▸ Short exercise
Copy each line exactly. Drop every picture.

▸ Information shown
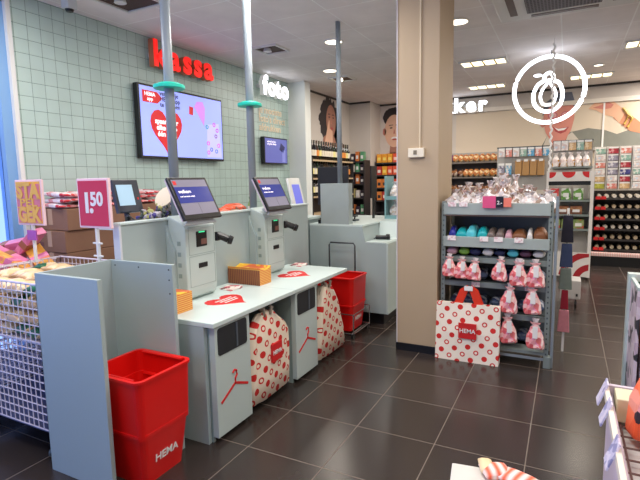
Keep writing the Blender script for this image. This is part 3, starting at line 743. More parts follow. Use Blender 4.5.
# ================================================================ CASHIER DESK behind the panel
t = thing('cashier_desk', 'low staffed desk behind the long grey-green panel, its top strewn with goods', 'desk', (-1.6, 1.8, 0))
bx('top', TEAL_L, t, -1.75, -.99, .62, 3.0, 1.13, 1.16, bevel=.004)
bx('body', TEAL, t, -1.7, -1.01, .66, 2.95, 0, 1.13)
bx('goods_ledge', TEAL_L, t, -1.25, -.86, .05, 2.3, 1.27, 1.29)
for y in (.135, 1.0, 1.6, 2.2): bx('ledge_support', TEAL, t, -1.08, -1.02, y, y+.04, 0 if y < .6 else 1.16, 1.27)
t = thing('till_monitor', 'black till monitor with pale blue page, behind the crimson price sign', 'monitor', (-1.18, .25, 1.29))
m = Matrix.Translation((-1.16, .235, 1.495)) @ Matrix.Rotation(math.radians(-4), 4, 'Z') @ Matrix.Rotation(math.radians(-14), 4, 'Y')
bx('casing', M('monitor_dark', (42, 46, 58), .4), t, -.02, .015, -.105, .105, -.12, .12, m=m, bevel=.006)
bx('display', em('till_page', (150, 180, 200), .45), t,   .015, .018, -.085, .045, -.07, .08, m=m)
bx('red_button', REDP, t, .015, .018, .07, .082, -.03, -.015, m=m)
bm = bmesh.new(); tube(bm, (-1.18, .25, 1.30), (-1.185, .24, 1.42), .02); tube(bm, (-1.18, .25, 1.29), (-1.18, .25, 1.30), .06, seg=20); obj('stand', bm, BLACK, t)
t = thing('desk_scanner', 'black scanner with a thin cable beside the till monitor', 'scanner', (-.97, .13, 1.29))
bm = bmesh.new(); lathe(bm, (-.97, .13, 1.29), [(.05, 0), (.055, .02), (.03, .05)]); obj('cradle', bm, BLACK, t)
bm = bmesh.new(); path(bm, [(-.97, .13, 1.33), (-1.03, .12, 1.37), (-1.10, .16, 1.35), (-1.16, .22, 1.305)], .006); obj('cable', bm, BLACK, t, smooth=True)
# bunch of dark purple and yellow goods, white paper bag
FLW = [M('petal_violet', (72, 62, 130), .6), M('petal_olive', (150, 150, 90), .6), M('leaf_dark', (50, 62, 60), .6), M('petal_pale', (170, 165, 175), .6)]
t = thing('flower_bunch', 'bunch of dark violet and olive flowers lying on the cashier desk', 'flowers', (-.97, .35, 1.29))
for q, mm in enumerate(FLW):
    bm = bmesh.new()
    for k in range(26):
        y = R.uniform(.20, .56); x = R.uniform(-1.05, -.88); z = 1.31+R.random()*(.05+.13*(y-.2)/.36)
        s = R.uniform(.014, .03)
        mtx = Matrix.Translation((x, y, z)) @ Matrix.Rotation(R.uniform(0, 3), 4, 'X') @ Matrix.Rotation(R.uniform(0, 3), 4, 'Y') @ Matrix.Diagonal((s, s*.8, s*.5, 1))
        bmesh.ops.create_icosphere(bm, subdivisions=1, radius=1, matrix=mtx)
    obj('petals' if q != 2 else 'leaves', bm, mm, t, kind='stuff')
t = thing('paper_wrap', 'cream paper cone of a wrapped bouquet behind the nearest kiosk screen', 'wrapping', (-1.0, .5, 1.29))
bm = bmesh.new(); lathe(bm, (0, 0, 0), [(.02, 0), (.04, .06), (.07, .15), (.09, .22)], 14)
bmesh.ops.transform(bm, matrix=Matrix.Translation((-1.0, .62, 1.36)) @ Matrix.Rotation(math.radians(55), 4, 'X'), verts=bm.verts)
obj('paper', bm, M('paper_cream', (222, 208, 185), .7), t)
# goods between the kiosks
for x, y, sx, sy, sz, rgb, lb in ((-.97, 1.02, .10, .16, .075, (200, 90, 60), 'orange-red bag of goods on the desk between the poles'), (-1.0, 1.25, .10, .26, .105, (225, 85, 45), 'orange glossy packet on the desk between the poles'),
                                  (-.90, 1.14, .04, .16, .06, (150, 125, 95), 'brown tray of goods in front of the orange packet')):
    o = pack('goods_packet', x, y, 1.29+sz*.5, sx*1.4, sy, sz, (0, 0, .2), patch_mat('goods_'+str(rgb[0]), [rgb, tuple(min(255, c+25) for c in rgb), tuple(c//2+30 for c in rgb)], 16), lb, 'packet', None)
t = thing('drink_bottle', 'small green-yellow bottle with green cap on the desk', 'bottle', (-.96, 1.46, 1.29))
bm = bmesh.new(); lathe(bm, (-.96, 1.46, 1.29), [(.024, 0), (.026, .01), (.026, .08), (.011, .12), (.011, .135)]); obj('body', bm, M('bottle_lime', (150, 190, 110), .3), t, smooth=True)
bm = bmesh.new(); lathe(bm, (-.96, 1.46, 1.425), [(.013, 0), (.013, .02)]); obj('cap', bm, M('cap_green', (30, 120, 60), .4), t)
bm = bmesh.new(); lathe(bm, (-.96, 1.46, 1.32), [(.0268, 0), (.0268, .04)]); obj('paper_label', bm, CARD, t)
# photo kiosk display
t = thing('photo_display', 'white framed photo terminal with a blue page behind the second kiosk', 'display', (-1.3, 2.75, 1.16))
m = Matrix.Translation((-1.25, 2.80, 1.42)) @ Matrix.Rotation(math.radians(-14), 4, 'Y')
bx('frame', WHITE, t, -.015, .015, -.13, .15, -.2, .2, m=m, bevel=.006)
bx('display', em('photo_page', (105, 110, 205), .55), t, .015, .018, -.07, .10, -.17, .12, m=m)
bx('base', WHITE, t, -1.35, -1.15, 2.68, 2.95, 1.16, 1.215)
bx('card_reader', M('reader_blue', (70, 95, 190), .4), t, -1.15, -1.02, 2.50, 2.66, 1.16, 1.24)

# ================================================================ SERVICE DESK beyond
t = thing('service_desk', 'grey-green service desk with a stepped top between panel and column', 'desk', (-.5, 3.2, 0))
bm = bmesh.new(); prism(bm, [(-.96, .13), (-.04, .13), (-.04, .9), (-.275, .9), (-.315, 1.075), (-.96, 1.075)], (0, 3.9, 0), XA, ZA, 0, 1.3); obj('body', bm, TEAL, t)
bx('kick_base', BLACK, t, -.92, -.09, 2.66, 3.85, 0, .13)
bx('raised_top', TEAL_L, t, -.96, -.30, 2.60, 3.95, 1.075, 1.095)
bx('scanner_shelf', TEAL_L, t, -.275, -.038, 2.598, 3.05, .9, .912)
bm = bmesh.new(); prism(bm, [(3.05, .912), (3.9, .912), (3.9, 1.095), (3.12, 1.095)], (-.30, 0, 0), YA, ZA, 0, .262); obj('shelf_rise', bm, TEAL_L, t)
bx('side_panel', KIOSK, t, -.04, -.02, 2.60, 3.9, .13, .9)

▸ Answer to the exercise
Keep writing the Blender script for this image. This is part 3, starting at line 743. More parts follow. Use Blender 4.5.
# ================================================================ CASHIER DESK behind the panel
t = thing('cashier_desk', 'low staffed desk behind the long grey-green panel, its top strewn with goods', 'desk', (-1.6, 1.8, 0))
bx('top', TEAL_L, t, -1.75, -.99, .62, 3.0, 1.13, 1.16, bevel=.004)
bx('body', TEAL, t, -1.7, -1.01, .66, 2.95, 0, 1.13)
bx('goods_ledge', TEAL_L, t, -1.25, -.86, .05, 2.3, 1.27, 1.29)
for y in (.135, 1.0, 1.6, 2.2): bx('ledge_support', TEAL, t, -1.08, -1.02, y, y+.04, 0 if y < .6 else 1.16, 1.27)
t = thing('till_monitor', 'black till monitor with pale blue page, behind the crimson price sign', 'monitor', (-1.18, .25, 1.29))
m = Matrix.Translation((-1.16, .235, 1.495)) @ Matrix.Rotation(math.radians(-4), 4, 'Z') @ Matrix.Rotation(math.radians(-14), 4, 'Y')
bx('casing', M('monitor_dark', (42, 46, 58), .4), t, -.02, .015, -.105, .105, -.12, .12, m=m, bevel=.006)
bx('display', em('till_page', (150, 180, 200), .45), t,   .015, .018, -.085, .045, -.07, .08, m=m)
bx('red_button', REDP, t, .015, .018, .07, .082, -.03, -.015, m=m)
bm = bmesh.new(); tube(bm, (-1.18, .25, 1.30), (-1.185, .24, 1.42), .02); tube(bm, (-1.18, .25, 1.29), (-1.18, .25, 1.30), .06, seg=20); obj('stand', bm, BLACK, t)
t = thing('desk_scanner', 'black scanner with a thin cable beside the till monitor', 'scanner', (-.97, .13, 1.29))
bm = bmesh.new(); lathe(bm, (-.97, .13, 1.29), [(.05, 0), (.055, .02), (.03, .05)]); obj('cradle', bm, BLACK, t)
bm = bmesh.new(); path(bm, [(-.97, .13, 1.33), (-1.03, .12, 1.37), (-1.10, .16, 1.35), (-1.16, .22, 1.305)], .006); obj('cable', bm, BLACK, t, smooth=True)
# bunch of dark purple and yellow goods, white paper bag
FLW = [M('petal_violet', (72, 62, 130), .6), M('petal_olive', (150, 150, 90), .6), M('leaf_dark', (50, 62, 60), .6), M('petal_pale', (170, 165, 175), .6)]
t = thing('flower_bunch', 'bunch of dark violet and olive flowers lying on the cashier desk', 'flowers', (-.97, .35, 1.29))
for q, mm in enumerate(FLW):
    bm = bmesh.new()
    for k in range(26):
        y = R.uniform(.20, .56); x = R.uniform(-1.05, -.88); z = 1.31+R.random()*(.05+.13*(y-.2)/.36)
        s = R.uniform(.014, .03)
        mtx = Matrix.Translation((x, y, z)) @ Matrix.Rotation(R.uniform(0, 3), 4, 'X') @ Matrix.Rotation(R.uniform(0, 3), 4, 'Y') @ Matrix.Diagonal((s, s*.8, s*.5, 1))
        bmesh.ops.create_icosphere(bm, subdivisions=1, radius=1, matrix=mtx)
    obj('petals' if q != 2 else 'leaves', bm, mm, t, kind='stuff')
t = thing('paper_wrap', 'cream paper cone of a wrapped bouquet behind the nearest kiosk screen', 'wrapping', (-1.0, .5, 1.29))
bm = bmesh.new(); lathe(bm, (0, 0, 0), [(.02, 0), (.04, .06), (.07, .15), (.09, .22)], 14)
bmesh.ops.transform(bm, matrix=Matrix.Translation((-1.0, .62, 1.36)) @ Matrix.Rotation(math.radians(55), 4, 'X'), verts=bm.verts)
obj('paper', bm, M('paper_cream', (222, 208, 185), .7), t)
# goods between the kiosks
for x, y, sx, sy, sz, rgb, lb in ((-.97, 1.02, .10, .16, .075, (200, 90, 60), 'orange-red bag of goods on the desk between the poles'), (-1.0, 1.25, .10, .26, .105, (225, 85, 45), 'orange glossy packet on the desk between the poles'),
                                  (-.90, 1.14, .04, .16, .06, (150, 125, 95), 'brown tray of goods in front of the orange packet')):
    o = pack('goods_packet', x, y, 1.29+sz*.5, sx*1.4, sy, sz, (0, 0, .2), patch_mat('goods_'+str(rgb[0]), [rgb, tuple(min(255, c+25) for c in rgb), tuple(c//2+30 for c in rgb)], 16), lb, 'packet', None)
t = thing('drink_bottle', 'small green-yellow bottle with green cap on the desk', 'bottle', (-.96, 1.46, 1.29))
bm = bmesh.new(); lathe(bm, (-.96, 1.46, 1.29), [(.024, 0), (.026, .01), (.026, .08), (.011, .12), (.011, .135)]); obj('body', bm, M('bottle_lime', (150, 190, 110), .3), t, smooth=True)
bm = bmesh.new(); lathe(bm, (-.96, 1.46, 1.425), [(.013, 0), (.013, .02)]); obj('cap', bm, M('cap_green', (30, 120, 60), .4), t)
bm = bmesh.new(); lathe(bm, (-.96, 1.46, 1.32), [(.0268, 0), (.0268, .04)]); obj('paper_label', bm, CARD, t)
# photo kiosk display
t = thing('photo_display', 'white framed photo terminal with a blue page behind the second kiosk', 'display', (-1.3, 2.75, 1.16))
m = Matrix.Translation((-1.25, 2.80, 1.42)) @ Matrix.Rotation(math.radians(-14), 4, 'Y')
bx('frame', WHITE, t, -.015, .015, -.13, .15, -.2, .2, m=m, bevel=.006)
bx('display', em('photo_page', (105, 110, 205), .55), t, .015, .018, -.07, .10, -.17, .12, m=m)
bx('base', WHITE, t, -1.35, -1.15, 2.68, 2.95, 1.16, 1.215)
bx('card_reader', M('reader_blue', (70, 95, 190), .4), t, -1.15, -1.02, 2.50, 2.66, 1.16, 1.24)

# ================================================================ SERVICE DESK beyond
t = thing('service_desk', 'grey-green service desk with a stepped top between panel and column', 'desk', (-.5, 3.2, 0))
bm = bmesh.new(); prism(bm, [(-.96, .13), (-.04, .13), (-.04, .9), (-.275, .9), (-.315, 1.075), (-.96, 1.075)], (0, 3.9, 0), XA, ZA, 0, 1.3); obj('body', bm, TEAL, t)
bx('kick_base', BLACK, t, -.92, -.09, 2.66, 3.85, 0, .13)
bx('raised_top', TEAL_L, t, -.96, -.30, 2.60, 3.95, 1.075, 1.095)
bx('scanner_shelf', TEAL_L, t, -.275, -.038, 2.598, 3.05, .9, .912)
bm = bmesh.new(); prism(bm, [(3.05, .912), (3.9, .912), (3.9, 1.095), (3.12, 1.095)], (-.30, 0, 0), YA, ZA, 0, .262); obj('shelf_rise', bm, TEAL_L, t)
bx('side_panel', KIOSK, t, -.04, -.02, 2.60, 3.9, .13, .9)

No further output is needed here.